In 1909, Markievicz founds Fianna Éireann, a para-military nationalist scouts organisation that instructs teenage boys and girls in the use of firearms. Patrick Pearse says that the creation of Fianna Éireann is as important as the creation of the Irish Volunteers in 1913. She is jailed for the first time in 1911 for speaking at an Irish Republican Brotherhood demonstration organised to protest against George V’s visit to Ireland.

Markievicz joins James Connolly‘s socialist Irish Citizen Army, a small volunteer force formed in response to the lock-out of 1913, to defend the demonstrating workers from the police. During the Howth gun-running on July 26, 1914, Irish Citizen Army members led by Markievicz, and including Thomas MacDonagh, Bulmer Hobson, Douglas Hyde and Darrell Figgis, unload arms from Erskine Childers‘ yacht Asgard in Howth harbour with hand carts and wheelbarrows.

As a member of the Irish Citizen Army, Markievicz takes part in the 1916 Easter Rising. Under Michael Mallin and Christopher Poole, she supervises the erection of barricades as the Rising begins and is in the middle of the fighting all around Stephen’s Green. Mallin and Poole and their men and women, including Markievicz, hold out for six days, ending the engagement when the British bring them a copy of Patrick Pearse’s surrender order.

They are taken to Dublin Castle and Markievicz is transported to Kilmainham Gaol, where she is the only one of 70 women prisoners who is put into solitary confinement. At her court martial on May 4, 1916, Markievicz is sentenced to death, but General Maxwell commutes this to life in prison on “account of the prisoner’s sex.” It is widely reported that she tells the court, “I do wish your lot had the decency to shoot me.” Markievicz is transferred to Mountjoy Prison and then to Aylesbury Prison in England in July 1916. She is released from prison in 1917, along with others involved in the Rising.

In the 1918 general election, Markievicz is elected for the constituency of Dublin St Patrick’s, making her the first woman elected to the British House of Commons. However, in line with Sinn Féin abstentionist policy, she does not take her seat in the House of Commons. She is re-elected to the Second Dáil in the elections of 1921. Markievicz serves as Minister for Labour from April 1919 to January 1922, holding cabinet rank from April to August 1919, becoming both the first Irish female Cabinet Minister and only the second female government minister in Europe.

Markievicz leaves government in January 1922 along with Éamon de Valera and others in opposition to the Anglo-Irish Treaty. She fights actively for the Republican cause in the Irish Civil War. She is returned in the 1923 general election for the Dublin South constituency but again, in common with other Republican candidates, she does not take her seat.

She joins Fianna Fáil on its foundation in 1926, chairing the inaugural meeting of the new party in La Scala Theatre.

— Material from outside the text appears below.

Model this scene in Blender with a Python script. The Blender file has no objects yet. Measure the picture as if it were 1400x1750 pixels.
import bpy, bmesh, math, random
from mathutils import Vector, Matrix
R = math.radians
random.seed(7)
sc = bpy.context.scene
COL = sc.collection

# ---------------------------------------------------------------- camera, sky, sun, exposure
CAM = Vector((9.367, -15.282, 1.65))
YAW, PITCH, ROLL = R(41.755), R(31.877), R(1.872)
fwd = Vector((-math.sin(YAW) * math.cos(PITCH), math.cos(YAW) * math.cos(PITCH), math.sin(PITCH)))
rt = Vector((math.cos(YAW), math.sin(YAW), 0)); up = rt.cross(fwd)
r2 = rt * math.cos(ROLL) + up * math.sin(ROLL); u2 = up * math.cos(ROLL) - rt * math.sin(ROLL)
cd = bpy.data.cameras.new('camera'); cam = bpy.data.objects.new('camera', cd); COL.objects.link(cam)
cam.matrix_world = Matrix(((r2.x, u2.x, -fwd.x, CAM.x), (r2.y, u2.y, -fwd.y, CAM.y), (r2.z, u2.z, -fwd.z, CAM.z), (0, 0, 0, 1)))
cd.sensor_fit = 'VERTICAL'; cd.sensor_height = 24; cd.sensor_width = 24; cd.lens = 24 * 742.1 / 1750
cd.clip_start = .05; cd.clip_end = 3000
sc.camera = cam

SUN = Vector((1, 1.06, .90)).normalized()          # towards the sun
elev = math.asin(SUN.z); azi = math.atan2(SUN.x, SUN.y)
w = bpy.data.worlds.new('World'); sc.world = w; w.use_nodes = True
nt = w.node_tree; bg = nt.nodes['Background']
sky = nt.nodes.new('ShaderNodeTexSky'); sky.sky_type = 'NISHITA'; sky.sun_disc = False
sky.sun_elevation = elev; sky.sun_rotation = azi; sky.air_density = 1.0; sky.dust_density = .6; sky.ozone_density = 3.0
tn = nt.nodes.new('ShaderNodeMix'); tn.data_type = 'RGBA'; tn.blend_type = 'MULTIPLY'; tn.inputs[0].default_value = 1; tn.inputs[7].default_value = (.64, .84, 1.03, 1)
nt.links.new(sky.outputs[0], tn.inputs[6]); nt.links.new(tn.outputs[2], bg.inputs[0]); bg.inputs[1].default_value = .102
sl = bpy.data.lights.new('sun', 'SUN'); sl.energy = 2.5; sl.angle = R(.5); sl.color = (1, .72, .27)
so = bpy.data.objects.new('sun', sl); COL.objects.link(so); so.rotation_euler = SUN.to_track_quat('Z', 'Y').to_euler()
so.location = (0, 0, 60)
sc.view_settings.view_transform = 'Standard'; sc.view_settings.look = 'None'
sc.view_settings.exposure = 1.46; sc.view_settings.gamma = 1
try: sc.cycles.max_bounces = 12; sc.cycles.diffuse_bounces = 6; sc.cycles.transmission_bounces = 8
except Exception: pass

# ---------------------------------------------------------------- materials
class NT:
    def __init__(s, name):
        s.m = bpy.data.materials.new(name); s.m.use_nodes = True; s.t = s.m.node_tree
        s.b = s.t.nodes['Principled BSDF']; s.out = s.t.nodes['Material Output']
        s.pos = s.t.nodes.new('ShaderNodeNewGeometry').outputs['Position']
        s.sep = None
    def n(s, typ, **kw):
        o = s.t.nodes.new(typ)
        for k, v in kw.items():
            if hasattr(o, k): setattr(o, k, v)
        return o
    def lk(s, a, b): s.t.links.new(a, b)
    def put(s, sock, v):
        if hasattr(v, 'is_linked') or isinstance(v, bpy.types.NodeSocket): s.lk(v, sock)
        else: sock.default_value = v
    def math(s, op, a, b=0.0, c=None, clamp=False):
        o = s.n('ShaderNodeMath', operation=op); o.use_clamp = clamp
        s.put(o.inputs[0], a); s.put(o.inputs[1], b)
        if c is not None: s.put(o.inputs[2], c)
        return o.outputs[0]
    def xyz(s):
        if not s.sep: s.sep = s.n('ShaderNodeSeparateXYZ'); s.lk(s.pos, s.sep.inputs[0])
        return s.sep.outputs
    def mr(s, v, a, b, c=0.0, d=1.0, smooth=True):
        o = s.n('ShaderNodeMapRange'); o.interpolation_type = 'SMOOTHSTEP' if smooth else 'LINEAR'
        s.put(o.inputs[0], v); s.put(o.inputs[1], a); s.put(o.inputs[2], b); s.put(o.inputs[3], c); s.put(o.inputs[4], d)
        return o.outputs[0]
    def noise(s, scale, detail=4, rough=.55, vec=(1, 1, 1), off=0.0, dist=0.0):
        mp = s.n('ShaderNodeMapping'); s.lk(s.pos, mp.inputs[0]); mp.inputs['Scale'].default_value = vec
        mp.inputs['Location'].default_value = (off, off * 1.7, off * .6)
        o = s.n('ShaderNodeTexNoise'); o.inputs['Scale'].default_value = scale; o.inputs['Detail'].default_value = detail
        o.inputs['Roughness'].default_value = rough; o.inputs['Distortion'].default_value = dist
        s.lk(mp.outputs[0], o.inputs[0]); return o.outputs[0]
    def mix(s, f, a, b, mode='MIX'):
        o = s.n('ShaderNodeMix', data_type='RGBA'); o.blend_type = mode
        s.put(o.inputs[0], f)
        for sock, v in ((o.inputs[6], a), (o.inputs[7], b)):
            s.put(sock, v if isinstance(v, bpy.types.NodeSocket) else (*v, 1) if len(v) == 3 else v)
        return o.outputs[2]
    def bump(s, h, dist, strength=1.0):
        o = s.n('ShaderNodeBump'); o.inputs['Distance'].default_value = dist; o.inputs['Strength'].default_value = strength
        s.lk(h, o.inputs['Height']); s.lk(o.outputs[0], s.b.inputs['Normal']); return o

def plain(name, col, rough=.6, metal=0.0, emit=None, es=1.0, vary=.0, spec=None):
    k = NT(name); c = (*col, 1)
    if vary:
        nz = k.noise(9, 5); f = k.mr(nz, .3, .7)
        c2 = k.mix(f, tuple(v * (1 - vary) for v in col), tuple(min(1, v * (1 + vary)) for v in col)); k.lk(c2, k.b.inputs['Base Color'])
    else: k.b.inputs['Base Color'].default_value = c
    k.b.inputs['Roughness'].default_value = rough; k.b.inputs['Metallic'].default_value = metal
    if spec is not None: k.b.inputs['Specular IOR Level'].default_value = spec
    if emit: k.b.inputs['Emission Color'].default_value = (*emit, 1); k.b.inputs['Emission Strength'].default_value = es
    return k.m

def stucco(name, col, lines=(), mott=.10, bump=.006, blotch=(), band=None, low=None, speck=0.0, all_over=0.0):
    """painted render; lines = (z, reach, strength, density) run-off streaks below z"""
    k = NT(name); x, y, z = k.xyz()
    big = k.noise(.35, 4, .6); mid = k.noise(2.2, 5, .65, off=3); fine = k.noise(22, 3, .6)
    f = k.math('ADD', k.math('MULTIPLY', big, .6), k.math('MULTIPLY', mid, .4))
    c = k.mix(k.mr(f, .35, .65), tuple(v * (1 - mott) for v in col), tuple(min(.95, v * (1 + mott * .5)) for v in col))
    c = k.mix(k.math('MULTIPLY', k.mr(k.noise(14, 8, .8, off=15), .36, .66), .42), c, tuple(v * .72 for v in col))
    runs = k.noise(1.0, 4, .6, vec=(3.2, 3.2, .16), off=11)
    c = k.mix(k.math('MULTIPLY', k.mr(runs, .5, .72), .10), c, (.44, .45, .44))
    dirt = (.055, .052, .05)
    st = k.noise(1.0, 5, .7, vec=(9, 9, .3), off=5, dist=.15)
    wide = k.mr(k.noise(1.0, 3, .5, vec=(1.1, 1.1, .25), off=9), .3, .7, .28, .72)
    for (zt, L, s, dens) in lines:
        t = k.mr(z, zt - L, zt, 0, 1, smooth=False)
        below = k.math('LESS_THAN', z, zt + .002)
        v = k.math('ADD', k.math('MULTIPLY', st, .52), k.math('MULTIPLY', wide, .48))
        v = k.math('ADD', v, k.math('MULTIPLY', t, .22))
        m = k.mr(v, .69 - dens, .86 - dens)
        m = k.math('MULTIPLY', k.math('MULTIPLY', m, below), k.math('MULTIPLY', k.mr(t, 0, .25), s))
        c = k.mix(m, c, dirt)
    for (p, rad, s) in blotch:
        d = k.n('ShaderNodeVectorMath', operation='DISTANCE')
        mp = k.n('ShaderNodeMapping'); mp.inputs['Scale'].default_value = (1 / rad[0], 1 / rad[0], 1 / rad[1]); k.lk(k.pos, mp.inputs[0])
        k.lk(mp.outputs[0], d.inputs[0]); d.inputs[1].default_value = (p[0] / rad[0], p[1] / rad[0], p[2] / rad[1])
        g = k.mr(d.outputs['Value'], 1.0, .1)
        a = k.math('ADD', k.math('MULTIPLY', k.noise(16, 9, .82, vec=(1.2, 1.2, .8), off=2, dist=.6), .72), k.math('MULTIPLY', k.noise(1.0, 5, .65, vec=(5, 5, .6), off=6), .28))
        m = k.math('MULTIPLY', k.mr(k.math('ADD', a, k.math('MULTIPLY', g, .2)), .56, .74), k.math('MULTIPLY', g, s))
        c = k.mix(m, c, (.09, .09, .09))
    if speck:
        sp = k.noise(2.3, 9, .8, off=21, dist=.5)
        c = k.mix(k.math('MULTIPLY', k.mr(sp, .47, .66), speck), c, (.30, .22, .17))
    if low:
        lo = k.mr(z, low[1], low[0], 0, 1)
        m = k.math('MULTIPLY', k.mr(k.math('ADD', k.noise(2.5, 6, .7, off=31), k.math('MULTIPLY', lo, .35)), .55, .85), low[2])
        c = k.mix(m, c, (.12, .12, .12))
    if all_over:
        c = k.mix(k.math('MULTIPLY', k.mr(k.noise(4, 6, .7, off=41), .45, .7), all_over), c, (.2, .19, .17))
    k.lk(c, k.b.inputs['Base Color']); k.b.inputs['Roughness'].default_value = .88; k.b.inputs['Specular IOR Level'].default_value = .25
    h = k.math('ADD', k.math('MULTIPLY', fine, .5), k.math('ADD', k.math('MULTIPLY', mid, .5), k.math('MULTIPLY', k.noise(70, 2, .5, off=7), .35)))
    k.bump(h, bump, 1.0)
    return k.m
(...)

In the June 1927 general election, she is re-elected to the 5th Dáil as a candidate for the new Fianna Fáil party, which is pledged to return to Dáil Éireann.

Before she can take up her seat, Markievicz dies at the age of 59 on July 15, 1927, in a public ward “among the poor where she wanted to be” of complications related to appendicitis. One of the doctors attending her is her revolutionary colleague, Kathleen Lynn. Also at her bedside are Casimir and Stanislas Markievicz, Éamon de Valera, and Hanna Sheehy-Skeffington. Refused a state funeral by the Free State government, Markievicz is buried at Glasnevin Cemetery, Dublin, and de Valera gives the funeral oration.